▶ _Recorded data_:
--

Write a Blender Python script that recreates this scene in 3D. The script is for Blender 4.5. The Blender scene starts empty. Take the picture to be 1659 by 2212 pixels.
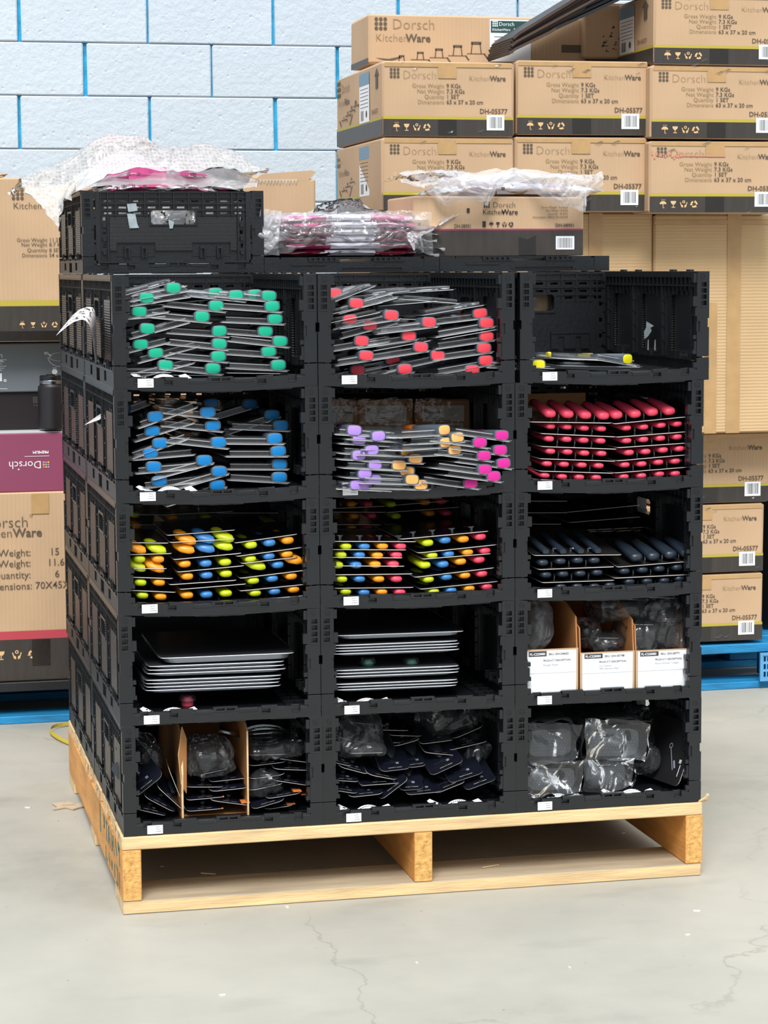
import bpy, bmesh, math, random
from mathutils import Vector, Matrix, noise, Euler

# ---------------------------------------------------------------- camera, light, exposure
SC = bpy.context.scene
COL = SC.collection
CAMP = Vector((-0.4594, -4.3411, 1.2564))
YAW, PIT, ROL, FPX = 0.2236, -0.1071, -0.0061, 4906.6
FW = Vector((math.sin(YAW)*math.cos(PIT), math.cos(YAW)*math.cos(PIT), math.sin(PIT)))
_r = Vector((math.cos(YAW), -math.sin(YAW), 0)); _u = _r.cross(FW)
RI = math.cos(ROL)*_r + math.sin(ROL)*_u
UP = -math.sin(ROL)*_r + math.cos(ROL)*_u
cam = bpy.data.cameras.new('camera'); cam.sensor_fit = 'HORIZONTAL'; cam.sensor_width = 36
cam.lens = FPX/1659*36; cam.clip_start = 0.05; cam.clip_end = 100
co = bpy.data.objects.new('camera', cam); COL.objects.link(co)
M = Matrix((RI, UP, -FW)).transposed().to_4x4(); M.translation = CAMP
co.matrix_world = M
SC.camera = co

w = bpy.data.worlds.new('World'); SC.world = w; w.use_nodes = True
nt = w.node_tree; bg = nt.nodes['Background']
tc = nt.nodes.new('ShaderNodeTexCoord'); sx = nt.nodes.new('ShaderNodeSeparateXYZ')
rp = nt.nodes.new('ShaderNodeValToRGB')
nt.links.new(tc.outputs['Generated'], sx.inputs[0]); nt.links.new(sx.outputs['Z'], rp.inputs[0])
rp.color_ramp.elements[0].position = 0.0; rp.color_ramp.elements[0].color = (0.34, 0.36, 0.39, 1)
rp.color_ramp.elements[1].position = 0.75; rp.color_ramp.elements[1].color = (0.90, 0.97, 1.0, 1)
nt.links.new(rp.outputs[0], bg.inputs[0]); bg.inputs[1].default_value = 1.2

sd = bpy.data.lights.new('sun', 'SUN'); sd.energy = 3.5; sd.angle = math.radians(24); sd.color = (1.0, 0.985, 0.96)
so = bpy.data.objects.new('sun', sd); COL.objects.link(so)
so.rotation_euler = Vector((0.30, 1.0, -1.35)).to_track_quat('-Z', 'Y').to_euler()

SC.view_settings.view_transform = 'Standard'; SC.view_settings.look = 'None'
SC.view_settings.exposure = 0.12; SC.view_settings.gamma = 1.0; SC.view_settings.use_curve_mapping = False

def ray(px, py): return FW*FPX + RI*(px-829.5) - UP*(py-1106)
def PY(px, py, Y):
    d = ray(px, py); return CAMP + d*((Y-CAMP.y)/d.y)
def PZ(px, py, Z):
    d = ray(px, py); return CAMP + d*((Z-CAMP.z)/d.z)

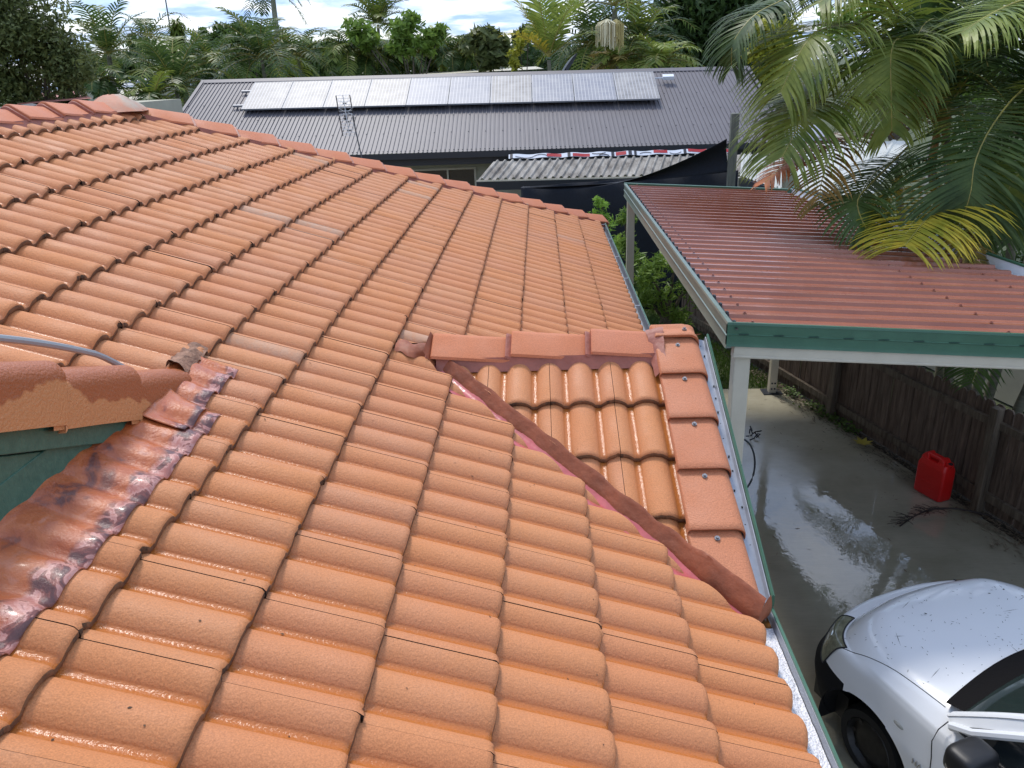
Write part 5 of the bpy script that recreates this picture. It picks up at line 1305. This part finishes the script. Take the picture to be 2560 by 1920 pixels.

--

In this exercise, set down all of the data exactly, without the pictures.

Write a Blender Python script that recreates this scene in 3D. The script is for Blender 4.5. The Blender scene starts empty. Take the picture to be 1659 by 2212 pixels.
import bpy, bmesh, math, random
from mathutils import Vector, Matrix, noise, Euler

# ---------------------------------------------------------------- camera, light, exposure
SC = bpy.context.scene
COL = SC.collection
CAMP = Vector((-0.4594, -4.3411, 1.2564))
YAW, PIT, ROL, FPX = 0.2236, -0.1071, -0.0061, 4906.6
FW = Vector((math.sin(YAW)*math.cos(PIT), math.cos(YAW)*math.cos(PIT), math.sin(PIT)))
_r = Vector((math.cos(YAW), -math.sin(YAW), 0)); _u = _r.cross(FW)
RI = math.cos(ROL)*_r + math.sin(ROL)*_u
UP = -math.sin(ROL)*_r + math.cos(ROL)*_u
cam = bpy.data.cameras.new('camera'); cam.sensor_fit = 'HORIZONTAL'; cam.sensor_width = 36
cam.lens = FPX/1659*36; cam.clip_start = 0.05; cam.clip_end = 100
co = bpy.data.objects.new('camera', cam); COL.objects.link(co)
M = Matrix((RI, UP, -FW)).transposed().to_4x4(); M.translation = CAMP
co.matrix_world = M
SC.camera = co

w = bpy.data.worlds.new('World'); SC.world = w; w.use_nodes = True
nt = w.node_tree; bg = nt.nodes['Background']
tc = nt.nodes.new('ShaderNodeTexCoord'); sx = nt.nodes.new('ShaderNodeSeparateXYZ')
rp = nt.nodes.new('ShaderNodeValToRGB')
nt.links.new(tc.outputs['Generated'], sx.inputs[0]); nt.links.new(sx.outputs['Z'], rp.inputs[0])
rp.color_ramp.elements[0].position = 0.0; rp.color_ramp.elements[0].color = (0.34, 0.36, 0.39, 1)
rp.color_ramp.elements[1].position = 0.75; rp.color_ramp.elements[1].color = (0.90, 0.97, 1.0, 1)
nt.links.new(rp.outputs[0], bg.inputs[0]); bg.inputs[1].default_value = 1.2

sd = bpy.data.lights.new('sun', 'SUN'); sd.energy = 3.5; sd.angle = math.radians(24); sd.color = (1.0, 0.985, 0.96)
so = bpy.data.objects.new('sun', sd); COL.objects.link(so)
so.rotation_euler = Vector((0.30, 1.0, -1.35)).to_track_quat('-Z', 'Y').to_euler()

SC.view_settings.view_transform = 'Standard'; SC.view_settings.look = 'None'
SC.view_settings.exposure = 0.12; SC.view_settings.gamma = 1.0; SC.view_settings.use_curve_mapping = False

def ray(px, py): return FW*FPX + RI*(px-829.5) - UP*(py-1106)
def PY(px, py, Y):
    d = ray(px, py); return CAMP + d*((Y-CAMP.y)/d.y)
def PZ(px, py, Z):
    d = ray(px, py); return CAMP + d*((Z-CAMP.z)/d.z)

Write part 5 of the bpy script that recreates this picture. It picks up at line 1305. This part finishes the script. Take the picture to be 2560 by 1920 pixels.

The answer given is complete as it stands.